“I had not anticipated it being this difficult at all to find a house in Charlotte,” said Huck Broyles to WBTV Charlotte news. For nearly six months, Broyles and his fiancé Mary Helen have been looking for a home in the Queen City.
“We submitted an offer and within a day they had come to another determination,” Broyles said, “we got outbid.”
They aren’t alone. The housing market in Charlotte is hot right now. Many people are finding themselves in bidding wars to lock down the properties they like then outbid with an amount well over selling price by those cash bidders or buyers willing to buy site unseen.

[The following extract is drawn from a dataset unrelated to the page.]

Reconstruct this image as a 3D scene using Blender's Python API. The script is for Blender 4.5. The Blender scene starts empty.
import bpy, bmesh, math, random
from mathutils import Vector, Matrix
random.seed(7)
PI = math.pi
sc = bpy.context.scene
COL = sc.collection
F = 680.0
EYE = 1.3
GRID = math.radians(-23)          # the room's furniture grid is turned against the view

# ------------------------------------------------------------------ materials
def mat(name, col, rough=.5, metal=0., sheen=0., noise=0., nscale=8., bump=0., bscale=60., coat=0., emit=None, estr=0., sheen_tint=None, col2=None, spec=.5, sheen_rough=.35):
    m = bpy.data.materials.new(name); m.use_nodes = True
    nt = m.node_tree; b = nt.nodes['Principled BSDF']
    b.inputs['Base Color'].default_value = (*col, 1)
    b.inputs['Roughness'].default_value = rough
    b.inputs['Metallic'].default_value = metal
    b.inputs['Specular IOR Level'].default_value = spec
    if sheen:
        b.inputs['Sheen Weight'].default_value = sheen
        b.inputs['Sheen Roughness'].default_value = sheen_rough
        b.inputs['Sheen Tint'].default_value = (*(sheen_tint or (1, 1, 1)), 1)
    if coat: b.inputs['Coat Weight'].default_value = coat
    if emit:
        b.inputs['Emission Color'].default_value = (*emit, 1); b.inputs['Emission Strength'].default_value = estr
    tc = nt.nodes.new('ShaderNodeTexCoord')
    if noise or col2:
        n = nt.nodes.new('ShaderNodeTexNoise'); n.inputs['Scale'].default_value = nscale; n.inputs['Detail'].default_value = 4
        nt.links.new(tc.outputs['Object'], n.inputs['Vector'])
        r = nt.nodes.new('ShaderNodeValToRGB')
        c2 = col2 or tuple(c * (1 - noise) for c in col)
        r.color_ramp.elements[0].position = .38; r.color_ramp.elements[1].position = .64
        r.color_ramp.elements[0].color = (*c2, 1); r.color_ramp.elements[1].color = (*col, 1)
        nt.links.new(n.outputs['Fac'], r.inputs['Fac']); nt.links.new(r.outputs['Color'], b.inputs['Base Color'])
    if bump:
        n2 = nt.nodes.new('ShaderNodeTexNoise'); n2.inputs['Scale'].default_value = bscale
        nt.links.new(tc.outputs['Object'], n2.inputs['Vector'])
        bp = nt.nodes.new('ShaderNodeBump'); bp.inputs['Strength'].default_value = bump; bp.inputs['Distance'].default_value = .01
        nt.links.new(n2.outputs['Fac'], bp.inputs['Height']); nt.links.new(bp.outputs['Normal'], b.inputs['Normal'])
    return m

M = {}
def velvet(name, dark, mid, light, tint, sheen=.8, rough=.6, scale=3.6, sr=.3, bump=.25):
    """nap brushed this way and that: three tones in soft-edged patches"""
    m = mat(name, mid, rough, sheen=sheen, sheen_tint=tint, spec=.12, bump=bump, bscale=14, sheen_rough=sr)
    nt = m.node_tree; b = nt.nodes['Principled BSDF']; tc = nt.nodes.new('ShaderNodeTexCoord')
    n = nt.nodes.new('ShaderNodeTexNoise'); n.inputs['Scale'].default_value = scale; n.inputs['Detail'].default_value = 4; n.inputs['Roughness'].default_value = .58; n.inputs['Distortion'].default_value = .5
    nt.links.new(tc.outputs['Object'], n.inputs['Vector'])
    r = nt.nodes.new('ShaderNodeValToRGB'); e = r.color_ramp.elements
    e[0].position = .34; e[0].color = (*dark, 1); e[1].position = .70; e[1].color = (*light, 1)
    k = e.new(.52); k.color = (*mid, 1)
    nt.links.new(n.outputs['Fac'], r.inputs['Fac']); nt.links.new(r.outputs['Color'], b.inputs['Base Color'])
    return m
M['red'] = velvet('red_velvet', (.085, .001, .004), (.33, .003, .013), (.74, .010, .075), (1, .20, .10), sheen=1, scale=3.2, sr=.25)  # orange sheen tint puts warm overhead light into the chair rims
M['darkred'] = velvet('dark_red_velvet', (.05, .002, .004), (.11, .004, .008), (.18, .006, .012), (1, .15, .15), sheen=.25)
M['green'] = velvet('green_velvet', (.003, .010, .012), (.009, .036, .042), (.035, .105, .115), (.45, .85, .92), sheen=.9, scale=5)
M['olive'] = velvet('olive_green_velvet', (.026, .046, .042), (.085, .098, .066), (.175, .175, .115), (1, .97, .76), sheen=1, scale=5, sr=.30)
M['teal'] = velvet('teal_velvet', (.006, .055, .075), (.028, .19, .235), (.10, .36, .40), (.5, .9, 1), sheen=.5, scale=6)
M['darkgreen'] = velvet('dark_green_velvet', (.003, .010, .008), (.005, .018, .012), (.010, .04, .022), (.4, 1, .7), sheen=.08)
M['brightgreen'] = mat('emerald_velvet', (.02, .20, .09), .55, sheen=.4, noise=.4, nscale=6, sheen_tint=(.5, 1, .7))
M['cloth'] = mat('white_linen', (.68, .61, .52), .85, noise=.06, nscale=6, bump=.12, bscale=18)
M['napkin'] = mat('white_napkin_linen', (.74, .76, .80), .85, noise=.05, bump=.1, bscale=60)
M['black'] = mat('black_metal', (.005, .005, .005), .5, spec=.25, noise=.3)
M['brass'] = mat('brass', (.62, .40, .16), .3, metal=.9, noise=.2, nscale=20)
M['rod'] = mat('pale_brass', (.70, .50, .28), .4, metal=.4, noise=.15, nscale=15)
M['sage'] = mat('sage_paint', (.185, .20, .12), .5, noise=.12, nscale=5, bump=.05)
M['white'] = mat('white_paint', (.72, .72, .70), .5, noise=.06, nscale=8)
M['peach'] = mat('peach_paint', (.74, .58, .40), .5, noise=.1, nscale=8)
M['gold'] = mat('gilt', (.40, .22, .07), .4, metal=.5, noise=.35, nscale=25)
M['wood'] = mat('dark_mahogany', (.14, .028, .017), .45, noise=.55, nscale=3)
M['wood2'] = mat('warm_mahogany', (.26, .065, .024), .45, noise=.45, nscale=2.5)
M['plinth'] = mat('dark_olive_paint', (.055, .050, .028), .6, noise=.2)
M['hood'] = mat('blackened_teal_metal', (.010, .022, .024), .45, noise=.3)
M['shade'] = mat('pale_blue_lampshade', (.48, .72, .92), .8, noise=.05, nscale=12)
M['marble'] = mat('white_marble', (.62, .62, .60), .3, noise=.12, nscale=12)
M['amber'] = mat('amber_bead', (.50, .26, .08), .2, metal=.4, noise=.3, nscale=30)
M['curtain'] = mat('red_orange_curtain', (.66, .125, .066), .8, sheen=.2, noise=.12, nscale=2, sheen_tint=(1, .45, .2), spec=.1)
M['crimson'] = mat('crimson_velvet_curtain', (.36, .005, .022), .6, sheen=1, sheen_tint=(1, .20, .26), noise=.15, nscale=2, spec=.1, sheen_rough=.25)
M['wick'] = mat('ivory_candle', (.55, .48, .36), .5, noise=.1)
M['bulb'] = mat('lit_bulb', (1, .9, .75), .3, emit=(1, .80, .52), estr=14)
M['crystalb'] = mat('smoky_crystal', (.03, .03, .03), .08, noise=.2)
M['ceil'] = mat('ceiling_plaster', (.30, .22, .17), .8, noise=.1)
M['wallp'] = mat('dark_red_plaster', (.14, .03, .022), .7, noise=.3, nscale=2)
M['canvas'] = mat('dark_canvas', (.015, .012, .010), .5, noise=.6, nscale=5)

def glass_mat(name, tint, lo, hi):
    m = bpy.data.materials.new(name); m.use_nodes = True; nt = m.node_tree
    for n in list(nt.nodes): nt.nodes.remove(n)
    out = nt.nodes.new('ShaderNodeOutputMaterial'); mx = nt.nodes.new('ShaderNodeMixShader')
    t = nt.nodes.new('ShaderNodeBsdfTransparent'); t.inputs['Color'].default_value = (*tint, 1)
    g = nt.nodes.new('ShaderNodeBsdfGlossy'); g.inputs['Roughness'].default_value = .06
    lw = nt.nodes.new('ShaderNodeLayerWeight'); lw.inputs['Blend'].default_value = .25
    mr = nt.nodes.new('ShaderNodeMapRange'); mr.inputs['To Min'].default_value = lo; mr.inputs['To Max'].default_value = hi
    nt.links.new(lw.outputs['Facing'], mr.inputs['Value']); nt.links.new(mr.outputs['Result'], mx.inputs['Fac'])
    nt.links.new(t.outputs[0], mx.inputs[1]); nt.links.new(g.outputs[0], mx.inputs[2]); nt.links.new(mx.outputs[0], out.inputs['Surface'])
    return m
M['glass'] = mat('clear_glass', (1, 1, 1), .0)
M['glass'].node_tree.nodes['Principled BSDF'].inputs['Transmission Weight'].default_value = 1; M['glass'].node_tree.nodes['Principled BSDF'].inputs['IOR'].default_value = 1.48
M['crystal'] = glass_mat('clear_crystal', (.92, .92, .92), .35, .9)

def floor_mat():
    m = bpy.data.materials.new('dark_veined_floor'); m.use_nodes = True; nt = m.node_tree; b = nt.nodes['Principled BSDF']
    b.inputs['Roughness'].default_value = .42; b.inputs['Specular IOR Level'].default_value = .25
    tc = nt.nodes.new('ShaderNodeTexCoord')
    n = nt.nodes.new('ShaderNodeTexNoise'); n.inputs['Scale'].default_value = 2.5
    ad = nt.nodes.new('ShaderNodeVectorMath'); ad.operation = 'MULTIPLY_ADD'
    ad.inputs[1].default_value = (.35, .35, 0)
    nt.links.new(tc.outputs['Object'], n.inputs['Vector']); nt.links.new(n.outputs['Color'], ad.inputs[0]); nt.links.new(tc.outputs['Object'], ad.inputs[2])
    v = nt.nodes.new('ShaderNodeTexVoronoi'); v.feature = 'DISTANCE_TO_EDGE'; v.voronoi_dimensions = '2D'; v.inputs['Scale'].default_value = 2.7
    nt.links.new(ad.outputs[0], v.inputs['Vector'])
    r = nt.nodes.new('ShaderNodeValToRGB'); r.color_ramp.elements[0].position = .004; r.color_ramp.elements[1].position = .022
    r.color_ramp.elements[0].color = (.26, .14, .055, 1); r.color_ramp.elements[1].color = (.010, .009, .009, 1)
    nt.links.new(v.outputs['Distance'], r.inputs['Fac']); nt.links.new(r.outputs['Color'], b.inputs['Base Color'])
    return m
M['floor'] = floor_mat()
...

Saying it’s a seller’s market is an understatement. Realtors say Charlotte’s housing market is unlike anything they’ve ever seen. Prices are skyrocketing, inventory is low, and demand is only growing.
According to Mecklenburg County officials, 99.2% of sellers are getting their asking price or more within 23 days of being on the market.
“We’ve seen large increases in our housing market throughout the year,” Michael Simmons, the county’s economist said.
Over the next 30 years, some 600,000 people are expected to move here, according to a county estimate, with a majority of those moving towards the state-line. A growing number of those are 20- to 25-year-olds now moving from apartments to homes, according to Simmons.
Charlotte is in the top five for attracting millennials and is also number one in the country for attracting baby boomers. North Carolina as a whole, is attractive to home buyers too as it ranks in the top five of states where people are moving.
For homebuyers this means a critically low level of inventory of affordable homes for sale. Charlotte home prices has gone up 12% in the last year, according to Zillow. First-time home buyers and single buyers are finding themselves priced out of the market with the median list price of a single-family home in Charlotte at $355,000. This is according to Realtor.com.
According to the Home Buying Institute, the Charlotte real estate market will remain extremely competitive throughout the rest of the year with strong demand and limited supply continuing to boost home prices higher.
Charlotte consists of 162 neighborhoods with 2,790 homes for sale according to Realtor.com. Of those neighborhoods, Myers Park is the most expensive. The median listing price there is $1.1 million. McAlpine is the most affordable neighborhood for buying a home with a median list price of $220,000.